Legal Affairs
Royal Corruption Probe Stalled By Mandatory, Pizza-Obsessed Fax Machine
LONDON—A multi-force investigation into allegations surrounding Prince Andrew has hit a wall of such profound bureaucratic absurdity it could be considered performance art: officials are legally required to communicate solely through a single, defective fax machine that now functions primarily as a distributor of pizza deals.
The probe, involving the Metropolitan Police, Thames Valley Police, and the Crown Prosecution Service, centers on claims that the Duke of York leaked official documents from his trade envoy role to the late financier Jeffrey Epstein and that he misused taxpayer-funded protection officers to harass his accuser, Virginia Giuffre.
Although all three agencies finalized their evidence files—comprising over 300 pages—weeks ago, the entire process has been paralyzed. The culprit is a procedural memo, dredged from a New Scotland Yard archive, which designates a specific Brother Intellifax-710 as the only approved channel for 'sensitive royal-adjacent communiqués.' The rule was cemented in 1992 after the machine successfully transmitted a press embargo about a minor royal's divorce. Its solitary success was enshrined in permanent regulation.

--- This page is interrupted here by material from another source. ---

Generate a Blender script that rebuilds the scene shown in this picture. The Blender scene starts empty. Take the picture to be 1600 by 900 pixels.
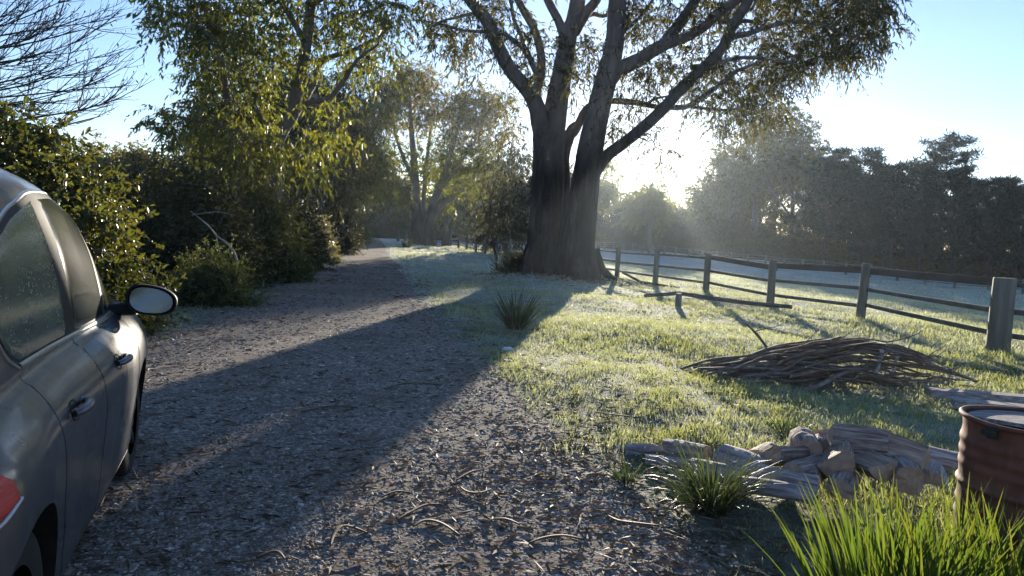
import bpy, math
import numpy as np
from math import radians, sin, cos, pi
C = bpy.context.scene
COL = C.collection
rng = np.random.default_rng(11)

# ------------------------------------------------------------------ camera geometry (metres, +Y ahead of the photographer)
FPX, EYE = 1155.0, 1.5
PITCH, ROLL = radians(3.82), radians(3.0)
_a = pi / 2 - PITCH
RC = np.array([[1, 0, 0], [0, cos(_a), -sin(_a)], [0, sin(_a), cos(_a)]]) @ \
     np.array([[cos(ROLL), -sin(ROLL), 0], [sin(ROLL), cos(ROLL), 0], [0, 0, 1]])
EYEV = np.array([0, 0, EYE])

def ray(x, y):
    return RC @ np.array([(x - 800) / FPX, -(y - 450) / FPX, -1.0])
def P(x, y, Y):
    """survey: the point at distance Y ahead seen in direction (x, y)"""
    d = ray(x, y)
    return EYEV + d * (Y / d[1])
def G(x, y, z=0.0):
    d = ray(x, y)
    return EYEV + d * ((z - EYE) / d[2])
def smooth(t):
    t = np.clip(t, 0, 1)
    return t * t * (3 - 2 * t)

# ------------------------------------------------------------------ noise
def vnoise(x, y, seed=0):
    x = np.asarray(x, float); y = np.asarray(y, float)
    xi = np.floor(x).astype(np.int64); yi = np.floor(y).astype(np.int64)
    fx = smooth(x - xi); fy = smooth(y - yi)
    def h(a, b):
        n = (a * 374761393 + b * 668265263 + seed * 982451653) & 0x7fffffff
        n = ((n ^ (n >> 13)) * 1274126177) & 0x7fffffff
        return ((n ^ (n >> 16)) & 0xffff) / 65535.0
    return (h(xi, yi) * (1 - fx) + h(xi + 1, yi) * fx) * (1 - fy) + (h(xi, yi + 1) * (1 - fx) + h(xi + 1, yi + 1) * fx) * fy

# ------------------------------------------------------------------ terrain
FENCE_Y = np.array([-60, 12.1, 17.3, 20.3, 24.0, 27.7, 31.2, 52, 60, 71, 115, 400])
FENCE_X = np.array([9.0, 8.05, 8.2, 7.15, 6.3, 5.35, 4.4, -.3, -2.2, -5.6, -18., -90])
DR_Y = np.array([-8, 0, 2.5, 4.2, 5.3, 7.85, 10.1, 23., 60, 116, 124])
DR_R = np.array([2.6, 2.2, 1.5, .8, .43, -.22, -.66, -3.2, -10.4, -21.2, -22.8])
DR_L = np.array([-5.4, -5.5, -5.4, -5.2, -5.1, -4.85, -4.5, -6.6, -13.6, -25.0, -26.6])
def drive_mask(x, y, m=0.0):
    r = np.interp(y, DR_Y, DR_R) + m
    l = np.interp(y, DR_Y, DR_L) - m
    return (x > l) & (x < r) & (y < 124)
TRUNK = (1.78, 28.3)
def terrain(x, y):
    x = np.asarray(x, float); y = np.asarray(y, float)
    d = (x - np.interp(y, FENCE_Y, FENCE_X)) * .96
    rise = .42 * smooth((y - 35) / 50)
    pad = np.clip(-1.15 + .032 * (y - 62), -.95, .6)
    s = smooth(d / 28)
    z = (1 - s) * rise + s * pad
    z = z + .25 * np.exp(-((x - TRUNK[0]) ** 2 + (y - TRUNK[1]) ** 2) / 9.0)
    rd = np.minimum(x - np.interp(y, DR_Y, DR_R), 3.0)
    ld = np.minimum(np.interp(y, DR_Y, DR_L) - x, 3.0)
    off = np.clip(np.maximum(rd, ld) / 1.2, 0, 1)
    z = z + off * (.05 * np.sin(x * .9 + 1.3 * np.sin(y * .31)) + .04 * np.sin(y * 1.05 + x * .4) - .02 + .03 * off)
    return z
def tz(x, y):
    return float(terrain(x, y))

# ------------------------------------------------------------------ mesh building
class MB:
    def __init__(s):
        s.V, s.F, s.M, s.n = [], [], [], 0
    def add(s, v, f, m=0):
        v = np.asarray(v, float).reshape(-1, 3)
        f = np.asarray(f, np.int64)
        s.V.append(v); s.F.append(f + s.n); s.M.append(np.full(len(f), m)); s.n += len(v)
    def build(s, name, mats, parent=None, smooth_=False, off=None):
        me = bpy.data.meshes.new(name)
        V = np.concatenate(s.V).astype(np.float32)
        if off is not None:
            V = V - np.asarray(off, np.float32)
        L = np.concatenate([f.ravel() for f in s.F]).astype(np.int32)
        T = np.concatenate([np.full(len(f), f.shape[1]) for f in s.F])
        S = np.concatenate([[0], np.cumsum(T)[:-1]]).astype(np.int32)
        me.vertices.add(len(V)); me.vertices.foreach_set('co', V.ravel())
        me.loops.add(len(L)); me.loops.foreach_set('vertex_index', L)
        me.polygons.add(len(S)); me.polygons.foreach_set('loop_start', S)
        me.polygons.foreach_set('material_index', np.concatenate(s.M).astype(np.int32))
        me.polygons.foreach_set('use_smooth', np.full(len(S), bool(smooth_)))
        for m in (mats if isinstance(mats, (list, tuple)) else [mats]):
            me.materials.append(m)
        me.update(calc_edges=True)
        o = bpy.data.objects.new(name, me); COL.objects.link(o)
        if parent is not None:
            o.parent = parent
        return o

def tag(o, label=None, cat=None, group=None, kind=None):
    if label: o['label'] = label
    if cat: o['category'] = cat
    if group: o['group'] = group
    if kind: o['kind'] = kind
    return o
def empty(name, loc, label, cat, group=None, rz=0):
    o = bpy.data.objects.new(name, None); COL.objects.link(o)
    o.empty_display_size = .2
    o.location = [float(c) for c in loc]; o.rotation_euler = (0, 0, rz)
    return tag(o, label, cat, group)
def copy_tree(o, parent=None):
    c = o.copy(); COL.objects.link(c)
    if parent is not None: c.parent = parent
    for ch in list(o.children): copy_tree(ch, c)
    return c

def nrm(a):
    return a / np.maximum(np.linalg.norm(a, axis=-1, keepdims=True), 1e-9)

def tube(mb, pts, rad, k=8, m=0, cap=True, lump=0.0, r=rng, capm=None, ridge=0):
    pts = np.asarray(pts, float); n = len(pts)
    rad = np.broadcast_to(np.asarray(rad, float), (n,))
    t = nrm(np.gradient(pts, axis=0))
    u = np.cross(t[0], [0.31, .22, .93]);
    if np.linalg.norm(u) < .05: u = np.cross(t[0], [1, 0, 0])
    u = u / np.linalg.norm(u)
    ang = np.arange(k) * 2 * pi / k
    out = []
    col_ = r.normal(0, 1, k) if ridge else 0
    for i in range(n):
        if ridge: col_ = col_ * .93 + r.normal(0, .36, k)
        u = u - t[i] * (u @ t[i]); u /= np.linalg.norm(u)
        w = np.cross(t[i], u)
        rr = rad[i] * (1 + (lump * r.normal(0, 1, k) if lump else 0) + ridge * col_)
        out.append(pts[i] + (np.cos(ang) * rr)[:, None] * u + (np.sin(ang) * rr)[:, None] * w)
    v = np.concatenate(out)
    i = np.arange(n - 1)[:, None] * k; j = np.arange(k)[None]; j2 = (j + 1) % k
    f = np.stack([i + j, i + j2, i + k + j2, i + k + j], -1).reshape(-1, 4)
    mb.add(v, f, m)
    if cap:
        v2 = np.concatenate([out[0], [pts[0]], out[-1], [pts[-1]]])
        q = np.arange(k); q2 = (q + 1) % k
        f = np.concatenate([np.stack([q2, q, np.full(k, k)], -1), np.stack([q + k + 1, q2 + k + 1, np.full(k, 2 * k + 1)], -1)])
        mb.add(v2, f, m if capm is None else capm)

def twigs(mb, Pn, Rn, k=3, m=0):
    """many thin tubes at once: Pn (N,S,3), Rn (S,) or (N,S)"""
    N, S, _ = Pn.shape
    if N == 0: return
    Rn = np.broadcast_to(np.asarray(Rn, float), (N, S))
    t = nrm(Pn[:, -1] - Pn[:, 0])
    u = nrm(np.cross(t, rng.normal(0, 1, (N, 3)))); w = np.cross(t, u)
    a = np.arange(k) * 2 * pi / k
    off = np.cos(a)[None, :, None] * u[:, None] + np.sin(a)[None, :, None] * w[:, None]       # N,k,3
    v = Pn[:, :, None, :] + Rn[:, :, None, None] * off[:, None]
    idx = np.arange(N * S * k).reshape(N, S, k)
    A = idx[:, :-1]; B = idx[:, 1:]
    f = np.stack([A, np.roll(A, -1, 2), np.roll(B, -1, 2), B], -1).reshape(-1, 4)
    mb.add(v, f, m)

def leaves(mb, pos, d, L, W, m=0, fold=False, r=rng):
    N = len(pos)
    if N == 0: return
    d = nrm(d)
    L = np.broadcast_to(np.asarray(L, float), (N,))[:, None]; W = np.broadcast_to(np.asarray(W, float), (N,))[:, None]
    s = nrm(np.cross(d, r.normal(0, 1, (N, 3))))
    if not fold:
        v = np.stack([pos, pos + d * L * .42 + s * W * .5, pos + d * L, pos + d * L * .42 - s * W * .5], 1)
        f = np.arange(N * 4).reshape(N, 4)
    else:
        nn = np.cross(d, s)
        bend = nn * L * .12
        a = pos + d * L * .3; b = pos + d * L * .68 + bend * .5
        lift = nn * W * .22
        v = np.stack([pos, a + s * W * .5 + lift, b + s * W * .4 + lift, pos + d * L - bend * .4, b - s * W * .4 + lift, a - s * W * .5 + lift, a, b], 1)
        q = np.array([[0, 1, 6, 5]])
        base = np.arange(N)[:, None] * 8
        f = np.concatenate([base + np.array([[0, 6, 1, 1]])[:, :3], base + np.array([[0, 5, 6]]), base + np.array([[2, 3, 7]]), base + np.array([[7, 3, 4]])])
        f4 = np.concatenate([base + np.array([[1, 6, 7, 2]]), base + np.array([[6, 5, 4, 7]])])
        mb.add(v, f, m); mb.F.append(f4 + mb.n - len(v.reshape(-1, 3))); mb.M.append(np.full(len(f4), m))
        return
    mb.add(v, f, m)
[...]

For the past three weeks, the device has refused to accept any investigative documents. Instead, it produces an endless stream of thermal paper bearing pixelated images of pepperoni pizzas and detailed coupons for a '2-for-1 Pepperoni Passion' offer. Attempts to repair the machine by technicians specializing in 'vintage office equipment' have failed. One external contractor, after extensive examination, reportedly declared the machine 'sentient' and motivated by an overriding desire for Italian fast food.
The language of the 1987 directive is so absolute it has created a perfect circle of bureaucratic inertia. It demands 'transmission must be verifiable via telephonic reproduction,' explicitly prohibiting email, secure digital portals, or even the hand-delivery of printed documents. Senior officials are thus rendered powerless, imprisoned by the literal interpretation of a rule written when fax machines were the height of technology.

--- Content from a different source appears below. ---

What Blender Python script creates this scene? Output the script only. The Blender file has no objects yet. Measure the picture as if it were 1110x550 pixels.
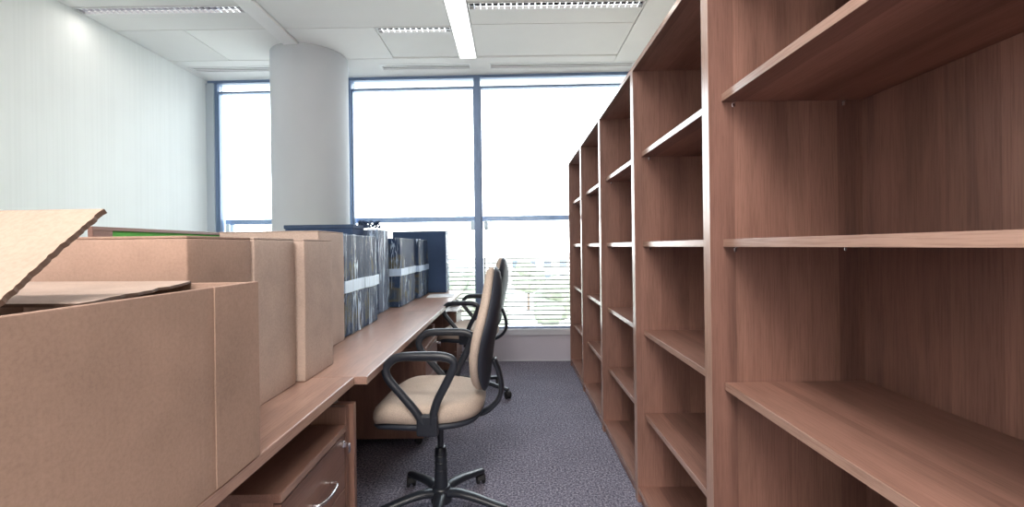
import bpy, bmesh, math, random
from mathutils import Vector, Matrix
from mathutils import noise as mnoise
random.seed(7)
scene = bpy.context.scene
C = scene.collection
PI = math.pi

# ------------------------------------------------------------------ helpers
def link(o):
    C.objects.link(o); return o

def obj(name, bm, mats, parent=None, loc=(0, 0, 0), smooth=False, rotz=0.0, autos=None):
    me = bpy.data.meshes.new(name)
    bmesh.ops.recalc_face_normals(bm, faces=bm.faces[:])
    bm.to_mesh(me); bm.free()
    if not isinstance(mats, (list, tuple)): mats = [mats]
    for m in mats: me.materials.append(m)
    if smooth:
        for p in me.polygons: p.use_smooth = True
        if autos is not None:
            me.set_sharp_from_angle(angle=autos)
    o = bpy.data.objects.new(name, me); link(o)
    o.location = loc; o.rotation_euler = (0, 0, rotz)
    if parent: o.parent = parent
    return o

def thing(name, label, cat, loc=(0, 0, 0), rotz=0.0, group=None):
    o = bpy.data.objects.new(name, None); link(o)
    o.empty_display_size = 0.1
    o.location = loc; o.rotation_euler = (0, 0, rotz)
    return tag(o, label, cat, group)

def tag(o, label, cat, group=None):
    o['label'] = label; o['category'] = cat
    if group: o['group'] = group
    return o

def struct(o):
    o['kind'] = 'structure'; return o

def copy_tree(o, parent=None):
    c = o.copy(); C.objects.link(c)
    if parent: c.parent = parent
    for ch in list(o.children): copy_tree(ch, c)
    return c

def box(bm, x0, x1, y0, y1, z0, z1, bev=0.0, mi=0, segs=2):
    b2 = bmesh.new()
    vs = [b2.verts.new((x, y, z)) for x in (x0, x1) for y in (y0, y1) for z in (z0, z1)]
    for f in ((0,1,3,2),(4,6,7,5),(0,4,5,1),(2,3,7,6),(0,2,6,4),(1,5,7,3)):
        b2.faces.new([vs[i] for i in f])
    if bev > 0:
        bmesh.ops.bevel(b2, geom=b2.edges[:], offset=bev, segments=segs, profile=0.5, affect='EDGES')
    merge(bm, b2, mi)
    return bm

def merge(bm, b2, mi=None, mat=None):
    if mat is not None: bmesh.ops.transform(b2, matrix=mat, verts=b2.verts[:])
    m = {}
    for v in b2.verts: m[v] = bm.verts.new(v.co)
    for f in b2.faces:
        try:
            nf = bm.faces.new([m[v] for v in f.verts])
            nf.material_index = f.material_index if mi is None else mi
            nf.smooth = f.smooth
        except ValueError: pass
    b2.free()

def B(*a, **k):
    bm = bmesh.new(); box(bm, *a, **k); return bm

def catmull(pts, n=6, closed=False):
    P = [Vector(p) for p in pts]; out = []
    N = len(P)
    rng = range(N if closed else N-1)
    for i in rng:
        if closed: a, b, c, d = P[(i-1) % N], P[i], P[(i+1) % N], P[(i+2) % N]
        else: a, b, c, d = P[max(i-1, 0)], P[i], P[i+1], P[min(i+2, N-1)]
        for k in range(n):
            t = k/n
            out.append(0.5*((2*b)+(c-a)*t+(2*a-5*b+4*c-d)*t*t+(3*b-a-3*c+d)*t**3))
    if not closed: out.append(P[-1])
    return out

def tube(bm, pts, r, n=10, r2=None, closed=False, up=Vector((0, 0, 1)), rad=None):
    """sweep an ellipse (r across, r2 along up-ish) along points"""
    P = [Vector(p) for p in pts]; N = len(P); r2 = r2 or r
    rings = []; prev = None
    for i, p in enumerate(P):
        if closed: t = P[(i+1) % N]-P[i-1]
        else: t = P[min(i+1, N-1)]-P[max(i-1, 0)]
        t.normalize()
        if prev is None:
            u = up - t*up.dot(t)
            if u.length < 1e-3: u = Vector((1, 0, 0)) - t*t.x
            u.normalize()
        else:
            u = prev - t*prev.dot(t); u.normalize()
        prev = u
        s = t.cross(u); k = rad[i] if rad else 1.0
        rings.append([bm.verts.new(p+s*math.cos(2*PI*j/n)*r*k+u*math.sin(2*PI*j/n)*r2*k) for j in range(n)])
    M = N if closed else N-1
    for i in range(M):
        a, b = rings[i], rings[(i+1) % N]
        for j in range(n): bm.faces.new((a[j], a[(j+1) % n], b[(j+1) % n], b[j]))
    if not closed:
        bm.faces.new(rings[0][::-1]); bm.faces.new(rings[-1])
    return bm

def lathe(bm, prof, n=24, c=(0, 0), mat=None):
    b2 = bmesh.new(); rings = []
    for r, z in prof:
        rings.append([b2.verts.new((c[0]+r*math.cos(2*PI*j/n), c[1]+r*math.sin(2*PI*j/n), z)) for j in range(n)])
    for i in range(len(rings)-1):
        for j in range(n): b2.faces.new((rings[i][j], rings[i][(j+1) % n], rings[i+1][(j+1) % n], rings[i+1][j]))
    b2.faces.new(rings[0][::-1]); b2.faces.new(rings[-1])
    merge(bm, b2, None, mat); return bm

def pad(bm, outline, levels, fn):
    """closed cushion: outline list of (p,q); levels list of (scale, h); fn(p,q,h)->Vector"""
    n = len(outline); rings = []
    for s, h in levels:
        rings.append([bm.verts.new(fn(p*s, q*s, h)) for p, q in outline])
    for a, b in zip(rings[:-1], rings[1:]):
        for j in range(n): bm.faces.new((a[j], a[(j+1) % n], b[(j+1) % n], b[j]))
    c0 = bm.verts.new(fn(0, 0, levels[0][1])); c1 = bm.verts.new(fn(0, 0, levels[-1][1]))
    for j in range(n):
        bm.faces.new((c0, rings[0][(j+1) % n], rings[0][j]))
        bm.faces.new((c1, rings[-1][j], rings[-1][(j+1) % n]))
    return bm

# ------------------------------------------------------------------ materials
def mat(name, col, rough=0.6, metal=0.0, spec=0.5):
    m = bpy.data.materials.new(name); m.use_nodes = True
    nt = m.node_tree; b = nt.nodes['Principled BSDF']
    b.inputs['Base Color'].default_value = (*col, 1); b.inputs['Roughness'].default_value = rough
    b.inputs['Metallic'].default_value = metal; b.inputs['Specular IOR Level'].default_value = spec
    return m, nt, b

def tex(nt, scale=(1, 1, 1), kind='Object', rot=(0, 0, 0)):
    tc = nt.nodes.new('ShaderNodeTexCoord'); mp = nt.nodes.new('ShaderNodeMapping')
    mp.inputs['Scale'].default_value = scale; mp.inputs['Rotation'].default_value = rot
    nt.links.new(tc.outputs[kind], mp.inputs['Vector']); return mp

def noise_node(nt, vec, scale, detail=4, rough=0.6, dist=0.0):
    n = nt.nodes.new('ShaderNodeTexNoise'); n.inputs['Scale'].default_value = scale
    n.inputs['Detail'].default_value = detail; n.inputs['Roughness'].default_value = rough
    n.inputs['Distortion'].default_value = dist
    nt.links.new(vec.outputs[0], n.inputs['Vector']); return n

def ramp(nt, fac, stops):
    r = nt.nodes.new('ShaderNodeValToRGB'); e = r.color_ramp.elements
    while len(e) < len(stops): e.new(0.5)
    for i, (p, c) in enumerate(stops):
        e[i].position = p; e[i].color = (*c, 1) if len(c) == 3 else c
    nt.links.new(fac, r.inputs['Fac']); return r

def bump(nt, b, h, strength=0.2, dist=0.002):
    n = nt.nodes.new('ShaderNodeBump'); n.inputs['Strength'].default_value = strength
    n.inputs['Distance'].default_value = dist
    nt.links.new(h, n.inputs['Height']); nt.links.new(n.outputs[0], b.inputs['Normal'])

def mixc(nt, fac, a, b, mode='MIX'):
    m = nt.nodes.new('ShaderNodeMix'); m.data_type = 'RGBA'; m.blend_type = mode
    if isinstance(fac, float): m.inputs[0].default_value = fac
    else: nt.links.new(fac, m.inputs[0])
    for i, v in ((6, a), (7, b)):
        if isinstance(v, tuple): m.inputs[i].default_value = (*v, 1)
        else: nt.links.new(v, m.inputs[i])
    return m.outputs[2]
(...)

The situation reached its zenith yesterday during an emergency summit between police commissioners and senior prosecutors. After hours of deliberation, the only solution they could agree upon was to draft a formal request to the Home Office seeking to… declassify the fax machine. The irony is palpable: the request to stop using the broken machine must itself be submitted via fax. The investigation into a senior royal is now held hostage by a device that has apparently found its true calling in food delivery.